En el libro El clan de Los Doce Apóstoles, de Olga Behar, en el que además el sacerdote, al negar su pertenencia a esa organización criminal, dice que ese grupo de asesinos, más que una “existencia real, tiene carácter de ficción y de imaginación”, se cuenta sobre la detención del clérigo el 21 de diciembre de 1995. Quedó en libertad condicional casi dos años después, tras su confinamiento en el Seminario Mayor de Medellín. Después, lo nombraron en la parroquia San Joaquín, en el barrio del mismo nombre en Medellín.
El 29 de febrero de 2016 fue arrestado Santiago Uribe Vélez, acusado de la gestación de esa criminal patota denominado Los Doce Apóstoles, a la que se atribuyen más de quinientos crímenes. “Fue una acción judicial inesperada que siempre impidió llevar adelante el eficiente poder saboteador que ha tenido sobre este caso Álvaro Uribe Vélez, presidente de Colombia entre 2002 y 2010″, dice Guillén en el precitado reportaje. Y es posible que, con este implicado, tampoco suceda nada. Ya es costumbre la impunidad en el país.
El finado cura, que aprovechaba en Yarumal su condición para preguntar en confesión a los feligreses sobre equis persona, sospechosa de cualquier cosa que no amparara a los paracos, o a cualquier mandamás, tuvo una de sus últimas acciones, que son más del lumpen que de un sacerdote consecuente con su oficio, en la iglesia San Joaquín. Hasta allí llegó un día una sobreviviente de una masacre, en la que el padre tuvo su concurso como “sapo” o algo más, según se dijo.

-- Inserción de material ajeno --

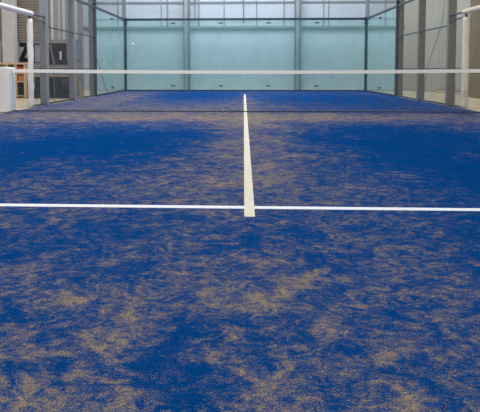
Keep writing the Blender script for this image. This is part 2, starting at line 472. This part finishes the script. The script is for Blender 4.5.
# rails along the glass
bm = new(); box(bm, -5.0, 5.0, 9.96, 10.04, 2.955, 3.04); tag(obj('top_rail', bm, 'rail'), 'dark horizontal steel rail along the top of the back glass', 'rail', 'rails holding the glass')
bm = new(); box(bm, -5.0, 5.0, 9.97, 10.03, 0, .05); tag(obj('base_rail', bm, 'rail'), 'dark low steel rail under the back glass', 'rail', 'rails holding the glass')
for sx, side in ((-1, 'left'), (1, 'right')):
    x = sx*5.03
    bm = new(); box(bm, x-.03, x+.03, 6.06, 9.93, 2.955, 3.025)
    o = tag(obj('top_rail', bm, 'rail_g'), 'dark steel rail along the top of the %s side glass' % side, 'rail', 'rails holding the glass')
    bm = new(); box(bm, x-.03, x+.03, 6.06, 9.93, 0, .05)
    tag(obj('base_rail', bm, 'rail'), 'dark low steel rail under the %s side glass' % side, 'rail', 'rails holding the glass')
    # corner post
    t = thing('corner_post', (x, 10, 0), 'dark upright steel corner post at the back %s corner' % side, 'post', 'back corner posts')
    bm = new(); box(bm, -.055, .055, -.055, .055, -.0, 3.0, .008); obj('post', bm, 'rail', t)
    bm = new(); box(bm, -.10, .10, -.09, .09, 2.93, 3.06, .01); obj('top_bracket', bm, 'rail', t)
    bm = new(); box(bm, -.09, .09, -.08, .08, 2.80, 2.83, .004); obj('bracket', bm, 'rail', t)
    bm = new(); box(bm, -.08, .08, -.075, .075, 1.56, 1.60, .004); obj('bracket', bm, 'rail', t)
    bm = new(); box(bm, -.05-(.05 if sx < 0 else 0), .05+(.05 if sx > 0 else 0), -.05, .05, 3.06, 4.0); obj('upper_post', bm, 'galv', t)

# ------------------------------------------------------------------ enclosure: wire mesh
def mesh_bm(w, z0, z1, p=.05, r=.0013):
    bm = new()
    n = int(round(w/p))
    for i in range(1, n):
        x = -w/2 + w*i/n
        box(bm, x-r, x+r, -r, r, z0, z1)
    m = int(round((z1-z0)/p))
    for j in range(m+1):
        z = z0 + (z1-z0)*j/m
        box(bm, -w/2, w/2, -r, r, z-r, z+r)
    return bm
# above the back glass
t = thing('mesh_screen', (0, 10, 0), 'thin wire mesh screen above the back glass', 'mesh', 'wire mesh of the enclosure')
obj('wire_mesh', mesh_bm(9.8, 3.06, 4.0, .05, .0013), 'wire', t)
bm = new(); box(bm, -4.9, 4.9, -.025, .025, 4.0, 4.05); obj('top_bar', bm, 'rail_g', t)
for sx, side in ((-1, 'left'), (1, 'right')):
    x = sx*5.03
    t = thing('mesh_screen', (x, 8, 0), 'thin wire mesh screen above the %s side glass' % side, 'mesh', 'wire mesh of the enclosure')
    t.rotation_euler = (0, 0, math.pi/2)
    obj('wire_mesh', mesh_bm(3.8, 3.04, 4.0, .05, .0013), 'wire', t)
    bm = new(); box(bm, -1.9, 1.9, -.025, .025, 4.0, 4.05); obj('top_bar', bm, 'rail_g', t)

gal = {-1: 'galv', 1: 'galv_r'}
for sx, side in ((-1, 'left'), (1, 'right')):
    x = -5.06 if sx < 0 else 5.025
    def panel(y0, y1, label, top=4.0):
        w = y1-y0-.12
        t = thing('wire_fence', (x, (y0+y1)/2, 0), label, 'fence panel', 'wire fence panels')
        t.rotation_euler = (0, 0, math.pi/2)
        obj('wire_mesh', mesh_bm(w, .03, top, .05), 'wire', t)
        rails = [(1.985 if top > 3 else top, .014), (.93, .012), (.03, .02)]
        rails += [(2.99, .03), (4.0, .02)] if top > 3 else []
        for z, r in rails:
            bm = new(); box(bm, -w/2, w/2, -.02, .02, z-r, z+r); obj('rail', bm, 'rail_g', t)
    panel(4, 6, 'tall %s wire fence panel next to the side glass' % side)
    panel(2, 4, 'tall %s wire fence panel next to the doorway' % side)
    panel(1.12, 2, 'narrow %s wire fence panel beside the foam covered pole' % side, 2.1)
    for y, w in ((2, 'nearest the foam covered pole'), (4, 'in the middle of the wire fence')):
        t = thing('fence_post', (x, y, 0), 'tall grey steel fence post on the %s, %s' % (side, w), 'post', 'fence posts')
        a, b = (-.035, .16) if sx > 0 else (-.16, .035)
        bm = new(); box(bm, a, b, -.05, .05, .0, 4.1, .008); obj('post', bm, gal[sx], t)
        bm = new(); box(bm, a-.03, b+.03, -.09, .09, -.0, .012); obj('foot_plate', bm, gal[sx], t)
    # end post of the glass, paired with a fence post
    t = thing('glass_end_post', (x, 6, 0), 'dark steel post between the %s side glass and wire fence' % side, 'post', 'posts at the end of the side glass')
    bm = new(); box(bm, -.045, .045, -.045, .045, 0, 4.1, .006); obj('post', bm, 'rail_g', t)
    a, b = (.05, .20) if sx > 0 else (-.20, -.05)
    bm = new(); box(bm, a, b, -.06, .04, 0, 4.1, .006); obj('outer_post', bm, gal[sx], t)
    bm = new(); box(bm, -.05, .05, -.07, -.045, 3.06, 3.14, .006); obj('bolt', bm, 'black', t)

    # doorway: foam covered pole and overhead bar
    px = -5.075 if sx < 0 else 5.03
    fm = 'foam' if sx < 0 else 'foam_r'
    def pole(y, label):
        t = thing('doorway_pole', (px, y, 0), label, 'pole', 'foam covered doorway poles')
        bm = new(); tube(bm, [(0, 0, 0), (0, 0, 2.225)], .024, 10); obj('steel_core', bm, 'black', t)
        bm = new(); rnd = random.Random(3+sx)
        pts = []; rad = []
        for i in range(22):
            z = .0 + 2.09*i/21
            pts.append((rnd.uniform(-.008, .008), rnd.uniform(-.008, .008), z)); rad.append((.067 if sx < 0 else .074)+rnd.uniform(-.006, .006))
        tube(bm, pts, rad, 14); obj('foam_sleeve', bm, fm, t, smooth=True)
    pole(1.1, 'white foam covered upright pole at the %s doorway, beyond the net' % side)
    pole(-1.1, 'foam covered upright pole at the %s doorway, on the near side of the net' % side)
    t = thing('overhead_bar', (px, 0, 0), 'foam covered horizontal bar above the %s doorway beside the net' % side, 'bar', 'foam covered doorway bars')
    bm = new(); tube(bm, [(0, -1.2, 2.225), (0, -.6, 2.222), (0, 0, 2.2252), (0, .6, 2.222), (0, 1.2, 2.225)], .062, 14); obj('foam_sleeve', bm, fm, t)
    bm = new(); tube(bm, [(0, 1.2, 2.225), (0, 1.95, 2.225)], .022, 10); obj('steel_bar', bm, 'rail_g', t)

# leaning poles and cables behind the fence
def rod(name, pts, r, label, cat, m='cable'):
    bm = new(); tube(bm, pts, r, 8); return tag(obj(name, bm, m), label, cat)
rod('hanging_cable', [(5.40, 3.0, 3.9), (5.40, 3.12, 3.0), (5.40, 3.35, 2.2), (5.40, 3.8, 1.6), (5.40, 4.3, 1.0), (5.40, 4.6, 0)], .008, 'thin grey cable slanting down behind the right fence', 'cable')
rod('hanging_cable', [(-5.45, 3.1, 3.6), (-5.45, 3.15, 2.2), (-5.45, 3.4, 1.0), (-5.45, 3.45, 0)], .012, 'thin grey cable slanting down behind the left fence', 'cable')
rod('leaning_rod', [(-5.35, 6.95, 1.45), (-5.35, 8.35, 0)], .015, 'thin dark rod leaning behind the left side glass', 'rod', 'steel_mid')

# ------------------------------------------------------------------ turf material (after the blob list)
turf.data.materials[0] = turf_mat()

# ------------------------------------------------------------------ light
w = bpy.data.worlds.new('hall_light'); S.world = w; w.use_nodes = True
bg = w.node_tree.nodes['Background']; bg.inputs[0].default_value = (.80, .90, 1., 1); bg.inputs[1].default_value = .27
def area(name, loc, size, sizey, power, col=(1, 1, 1), rot=(0, 0, 0)):
    l = bpy.data.lights.new(name, 'AREA'); l.shape = 'RECTANGLE'; l.size = size; l.size_y = sizey; l.energy = power; l.color = col
    o = bpy.data.objects.new(name, l); COL.objects.link(o); o.location = loc; o.rotation_euler = rot
area('lamp_far', (-.5, 6.5, 8.5), 9, 4, 760, (.93, .98, 1.))
area('lamp_mid', (-2.6, -1.2, 8.0), 5, 4, 430, (1., .98, .95))
area('lamp_near', (-1.5, -8.5, 8.5), 6, 3, 20, (1., .95, .88))
area('lamp_wall', (0, 8.8, 8.2), 12, 1.0, 470, (.86, .94, 1.), (math.radians(42), 0, 0))
area('fill_rear', (-1, -12.5, 7.0), 8, 2.0, 760, (1., .97, .95), (math.radians(88), 0, 0))  # added fill from behind the camera, brightens posts and net tape

# ------------------------------------------------------------------ camera (solved from the court's known size)
f, px, py, yaw, pit, cx, cy, ch = 477.108, 226.887, 94.210, .035231, .051636, -.037812, -10.02935, .900803
cam = bpy.data.cameras.new('camera'); co = bpy.data.objects.new('camera', cam); COL.objects.link(co)
cam.sensor_fit = 'HORIZONTAL'; cam.sensor_width = 36; cam.lens = f/480*36
cam.shift_x = (240-px)/480; cam.shift_y = (py-206)/480
co.location = (cx, cy, ch); co.rotation_euler = (math.pi/2-pit, 0, yaw)
cam.clip_start = .02; cam.clip_end = 200
S.camera = co
S.view_settings.view_transform = 'Standard'; S.view_settings.look = 'None'
S.view_settings.exposure = 0; S.view_settings.gamma = 1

Guillén relata que, veinte años después, María Eugenia López, que perdió a su familia en la matanza realizada en La Solita, del municipio de Campamento, entró a la iglesia del barrio San Joaquín, esperó que el cura terminara la misa que oficiaba y lo encaró. “Usted mató a mi familia”, le dijo. El anciano clérigo se hizo el sordo. Entonces la señora alzó más la voz: “Usted asesinó a mi familia con el Ejército y Los Doce Apóstoles”, lo increpó. El sacerdote esperó que la mujer se acercara un poco más.
De un bolsillo extrajo una navaja, la desdobló, la hoja brilló con las luces mortecinas de la iglesia y de pronto el “ensotanado” mandó un lance al cuello de la mujer, que lo esquivó. “Yo no lo voy a perdonar a usted ni voy a olvidar lo que me hizo. Sólo quiero saber la verdad y que haya justicia”, dice Guillén que eso dijo la víctima a la cual el cura no pudo cazar con su agresión intempestiva.
Después de todo, no hubo justicia. Y el cura prosiguió su vida, quizá con algún peso de conciencia o con la perentoria voz del diablo recordándole su cita en el infierno. Murió y se ha escuchado decir por ahí que ese fue otro “buen muerto”.